CNN tente de préserver sa crédibilité après le retrait d'un article insuffisamment étayé, la démission de trois journalistes et des accusations de subjectivité consécutives à une vidéo compromettante, tandis que Donald Trump, pour qui la chaîne d'information est un «faux média», se délecte.

Tout est parti d'un article publié jeudi sur le site de CNN, qui affirmait que la Commission sur le renseignement du Sénat américain enquêtait sur les liens entre des membres de l'équipe Trump et un fonds d'investissement russe.

L'auteur, Thomas Frank, affirmait aussi, sur la base d'une source anonyme, qu'une autre enquête visait l'un des membres de l'équipe de transition de Donald Trump, l'homme d'affaires Anthony Scaramucci, et ses relations supposées avec les dirigeants du fonds.

Dès vendredi, CNN a décidé de retirer l'article de son site, expliquant qu'il «ne respectait pas les standards journalistiques» du groupe d'information. L'histoire n'avait été relayée sur aucune des antennes de la chaîne, mais le mal était fait.

Lundi, Thomas Frank, mais aussi deux autres journalistes qui faisaient partie, comme lui, de la cellule d'enquête de CNN, ont démissionné, et la chaîne a présenté ses excuses à Anthony Scaramucci.

«CNN a fait ce qu'il fallait», a tweeté l'homme d'affaires. «Geste de classe. Excuses acceptées. Tout le monde fait des erreurs. On avance.»

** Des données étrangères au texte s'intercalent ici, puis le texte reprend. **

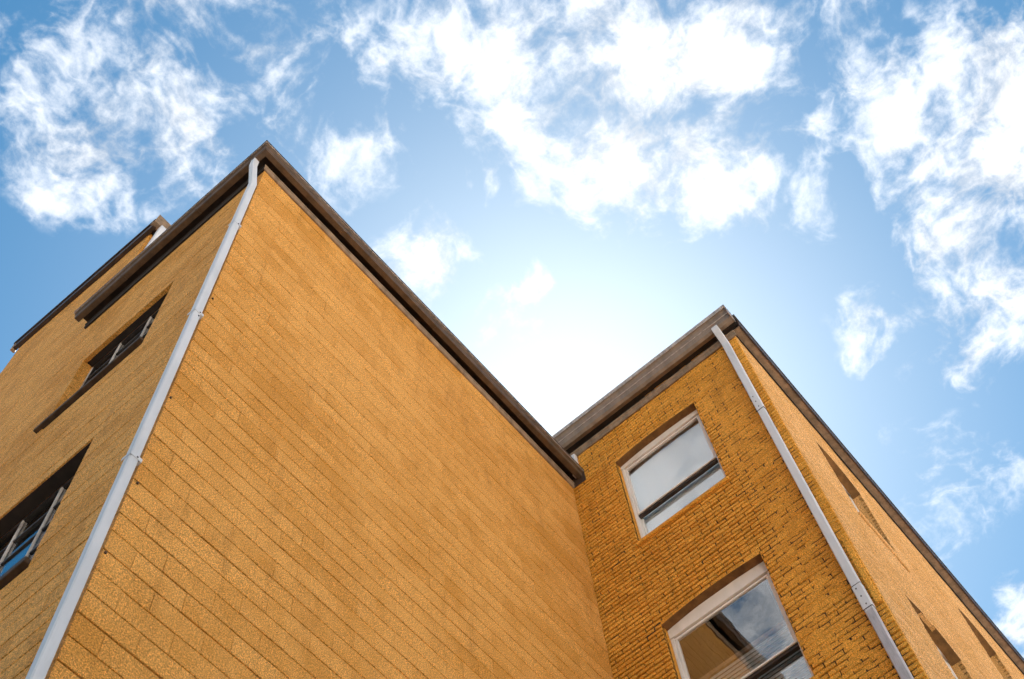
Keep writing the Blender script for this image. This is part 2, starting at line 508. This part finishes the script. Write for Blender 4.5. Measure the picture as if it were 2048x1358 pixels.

Dans un tout autre registre, Donald Trump a lui fustigé CNN, l'une de ses cibles favorites, qu'il qualifie de «faux média», «pris à publier leurs articles russes bidons», a-t-il tweeté mardi.

«CNN vient de réaliser ses meilleures audiences pour un deuxième trimestre», a riposté le groupe dans un tweet. «Ce sont les faits.» 

«Chercher la vérité» 

Il n'en demeure pas moins que la chaîne ressort meurtrie de l'affaire, elle qui avait créé, en janvier, une équipe d'enquête composée de ses meilleurs journalistes d'investigation et renforcée de plusieurs recrues.

Il s'agissait notamment de rivaliser avec le New York Times, le Washington Post et, dans une moindre mesure, Politico et le Wall Street Journal, qui ont tous étoffé leurs équipes d'investigation pour couvrir la nouvelle administration Trump.

«Chercher la vérité. Sortir de l'information. Obliger les puissants à rendre des comptes», telle était la ligne directrice de cette nouvelle cellule, selon une offre d'emploi postée sur le site de la maison mère de CNN, Turner.

Les trois journalistes démissionnaires sont tous des reporters chevronnés. L'un d'entre eux, Eric Lichtblau, a reçu le prix Pulitzer en 2006 et n'avait quitté le New York Times pour CNN qu'il y a quelques semaines.

Durant le point presse quotidien de la Maison-Blanche mardi, la porte-parole Sarah Huckabee Sanders a accusé CNN d'avoir donné des informations erronées «à de nombreuses reprises», dans la lignée des propos de Donald Trump.

Elle a également renvoyé vers une vidéo publiée par le site ultra-conservateur Project Veritas, qui filme, en caméra cachée, un producteur de la chaîne, John Bonifield, qui ne s'occupe pas de politique mais de santé.

«Le président a probablement raison de dire: "Vous me faites une chasse aux sorcières"», y explique le journaliste au sujet de la Russie. «"Vous n'avez rien de solide, vous n'avez pas de véritable preuve".»

Se définissant comme «cynique», il affirme que CNN concentre sa couverture sur les liens supposés entre l'équipe Trump et la Russie «à cause des audiences». «Nos audiences sont incroyables en ce moment.»

Au deuxième trimestre, la chaîne a enregistré une hausse de près de 10% de son audience en première partie de soirée.

Pour autant, elle a perdu du terrain sur ses rivales, l'ultra-conservatrice Fox News, leader historique, mais aussi la petite MSNBC, portée, ironie du sort, par son ton plus agressif à l'égard de l'administration Trump.

Pour Sarah Huckabee Sanders, si ce qui est dit dans cette vidéo est authentique, «c'est une honte pour l'ensemble des médias.»

«CNN soutient (...) John Bonifield», a réagi la chaîne dans une déclaration transmise à l'AFP. «La diversité des opinions personnelles est ce qui rend CNN fort, elle est la bienvenue chez nous et nous la chérissons.»